Ab initio molecular orbital calculations have been used to study the base-catalyzed hydrogenation of carbonyl compounds. It is found that these hydrogenation reactions share many common features with S(N)2 reactions. Both types of reactions are described by double-well energy profiles, with deep wells and a low or negative overall energy barrier in the gas phase, while the solution-phase profiles show very shallow wells and much higher barriers. For the hydrogenation reactions, the assembly of the highly ordered transition structure is found to be a major limiting factor to the rate of reaction. In the gas phase, the overall barriers for reactions catalyzed by Group I methoxides increase steadily down the group, due to the decreasing charge density on the metal. On the other hand, for Group II and Group III metals, the overall barriers decrease down the group, which is attributed to the increasing ionic character of the metal-oxygen bond. The reaction with B(OCH3)(3) has an exceptionally high barrier, which is attributed to T-electron donation from the oxygen lone pairs of the methoxy groups to the formally vacant p orbital on B, as well as to the high covalent character of the B-O bonds. In solution, these reactivity trends are generally the opposite of the corresponding gas-phase trends.

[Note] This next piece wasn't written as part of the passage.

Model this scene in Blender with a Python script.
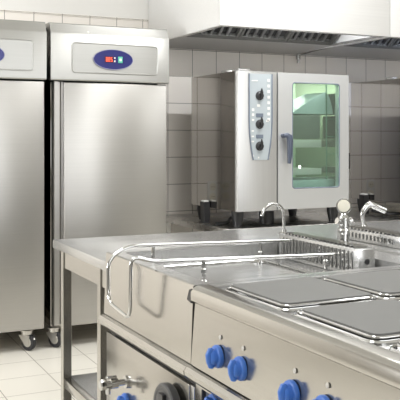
import bpy, bmesh, math, random
from mathutils import Vector, Matrix
random.seed(4)
PI = math.pi
S = bpy.context.scene
for o in list(bpy.data.objects):
    bpy.data.objects.remove(o)
COL = S.collection

# ------------------------------------------------------------------ camera
EYE = 1.29
cam = bpy.data.cameras.new('camera')
cam.sensor_width = 36
cam.lens = 814 / 400 * 36
cam.shift_y = -0.155
cam.clip_start = 0.05
camo = bpy.data.objects.new('camera', cam)
camo.location = (0, 0, EYE)
camo.rotation_euler = (PI / 2, 0, -math.radians(25.8))
COL.objects.link(camo)
S.camera = camo

# ------------------------------------------------------------------ world, light, exposure
w = bpy.data.worlds.new('world')
S.world = w
w.use_nodes = True
w.node_tree.nodes['Background'].inputs[0].default_value = (1.0, 0.99, 0.97, 1)
w.node_tree.nodes['Background'].inputs[1].default_value = 0.6
S.view_settings.view_transform = 'Standard'
S.view_settings.look = 'None'
S.view_settings.gamma = 1
S.view_settings.use_curve_mapping = False
S.view_settings.exposure = 0.08
S.cycles.use_denoising = True
S.cycles.max_bounces = 8
S.cycles.sample_clamp_indirect = 6


def area(name, loc, rot, sx, sy, power, col=(1, 1, 1)):
    l = bpy.data.lights.new(name, 'AREA')
    l.shape = 'RECTANGLE'
    l.size, l.size_y = sx, sy
    l.energy = power
    l.color = col
    o = bpy.data.objects.new(name, l)
    o.location = loc
    o.rotation_euler = rot
    COL.objects.link(o)
    return o


# daylight through the tall window in the left wall and the windows behind the camera
area('window_daylight', (-2.42, 3.62, 1.50), (0, -PI / 2, 0), 0.95, 0.6, 70, (0.98, 0.99, 1.0))
area('rear_daylight', (1.6, -2.3, 1.75), (-PI / 2 + PI, 0, 0), 3.6, 1.6, 60, (0.97, 0.985, 1.0))
# ceiling luminaires
for (x, y, p) in ((0.2, 1.2, 9), (0.2, 3.6, 28), (2.6, 1.2, 20), (2.6, 3.4, 34), (4.8, 1.2, 34)):
    area('luminaire_light', (x, y, 2.93), (0, 0, 0), 1.2, 0.6, p, (1.0, 1.0, 0.99))


# ------------------------------------------------------------------ materials
def newmat(name):
    m = bpy.data.materials.new(name)
    m.use_nodes = True
    return m, m.node_tree.nodes, m.node_tree.links, m.node_tree.nodes['Principled BSDF']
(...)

While similar barriers are obtained for reactions catalyzed by methoxides and by tert-butoxides, reactions with benzyloxides have somewhat higher barriers. Aromatic ketones are found to be more reactive than purely aliphatic ketones. Moreover, comparison between catalytic hydrogenation of 2,2,5,5-tetramethylcyclopentanone and pivalophenone shows that factors such as steric effects may also be important in differentiating their reactivity. Solvation studies with a wide range of solvents indicate a steady decrease in barrier with decreasing solvent dielectric constant, with nonpolar solvents generally leading to considerably lower barriers than polar solvents. In practice, a good balance between polarity and catalyst solubility is required in selecting the most suitable solvent for the base-catalyzed hydrogenation reaction.